Wrangell-St. Elias National Park
The Alaska Range, in the center of the state, has the tallest mountain, but this Gulf of Alaska region, straddling the Alaska-Yukon border, has more mass -- the second- and fourth-tallest mountains in North America (Logan and St. Elias), plus 9 of the tallest 16 peaks in the United States. Four mountain ranges intersect, creating a mad jumble of terrain covering tens of millions of acres, a trackless chaos of unnamed, unconquered peaks. The Copper River and its raging tributaries slice through it all, swallowing the gray melt of innumerable glaciers that flow from the largest ice field in North America. Everything here is the largest, most rugged, most remote; words quickly fall short of the measure. But where words fail, commerce gives a little help: These mountains are so numerous and remote that one guide service makes a business of taking visitors to mountains and valleys that no one has ever explored before.
Kennicott
Ironically for such a wild land, the area's main attraction for visitors is its history. The richest copper deposit in the world was found here in 1900 by a group of prospectors who mistook a green mountaintop for a patch of green grass where they could feed their horses. It was a mountain of almost pure copper, with metallic nuggets the size of desks (one is at the UA Museum of the North in Fairbanks). The deposit produced trainloads of 70% pure copper. The first ore was so rich it required no processing before shipping, then came lots more copper that did need minimal processing. Much more lower-grade ore still lies underground. The Alaska Syndicate, an investment group that included J. P. Morgan and Daniel Guggenheim, built the Kennecott Copper Corporation from this wealth (its name was a misspelling of the Kennicott River and Glacier, where the copper was found). To get the copper out, they paid for an incredible 196-mile rail line up from Cordova, and created a self-contained company-town deep in the wilderness, called Kennecott. When the high-grade ore was gone, in 1938, they pulled the plug, leaving a ghost town of extraordinary beauty that still contains machinery and even documents they left behind.

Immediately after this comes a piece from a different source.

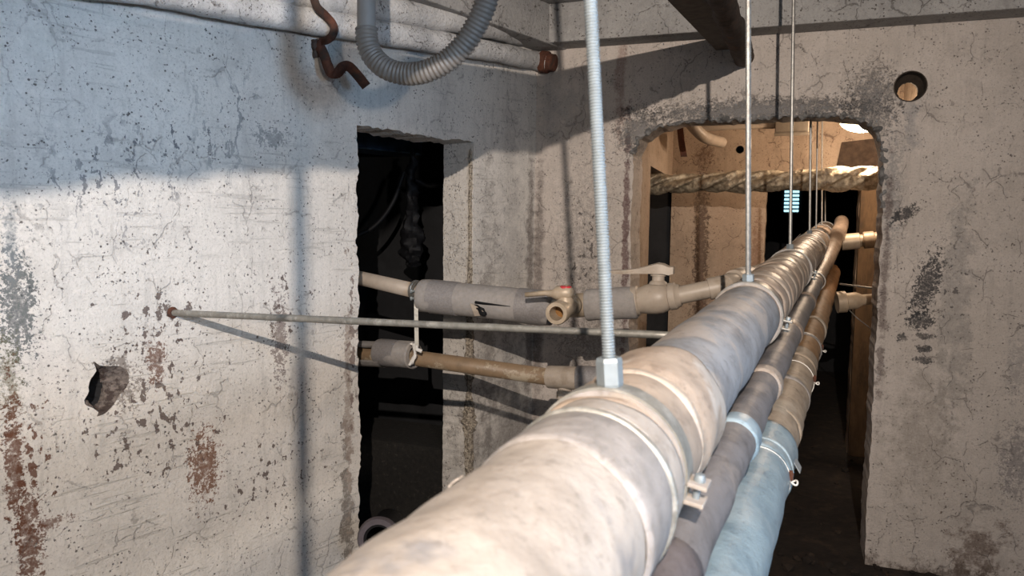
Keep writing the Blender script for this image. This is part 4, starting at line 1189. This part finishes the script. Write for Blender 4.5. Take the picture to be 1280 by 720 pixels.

Besides the buildings, there are excellent hiking trails, including one that traverses the glacier. The town now has only a few year-round residents, but in summer is busy with a lodge, a couple of bed-and-breakfasts, guide services, and park rangers.
McCarthy
Five miles down the road, Kennicott's twin town of McCarthy served the miners as a place to drink, gamble, and hire prostitutes on their rare days off -- the company didn't allow any frivolity in Kennecott or in the bunkhouses high up on the mountain. McCarthy retains the relaxed atmosphere of its past, with businesses and residents living in false-front buildings not much changed from Wild West days. More of a year-round community, McCarthy has a restaurant, lodging, flight services, and other businesses.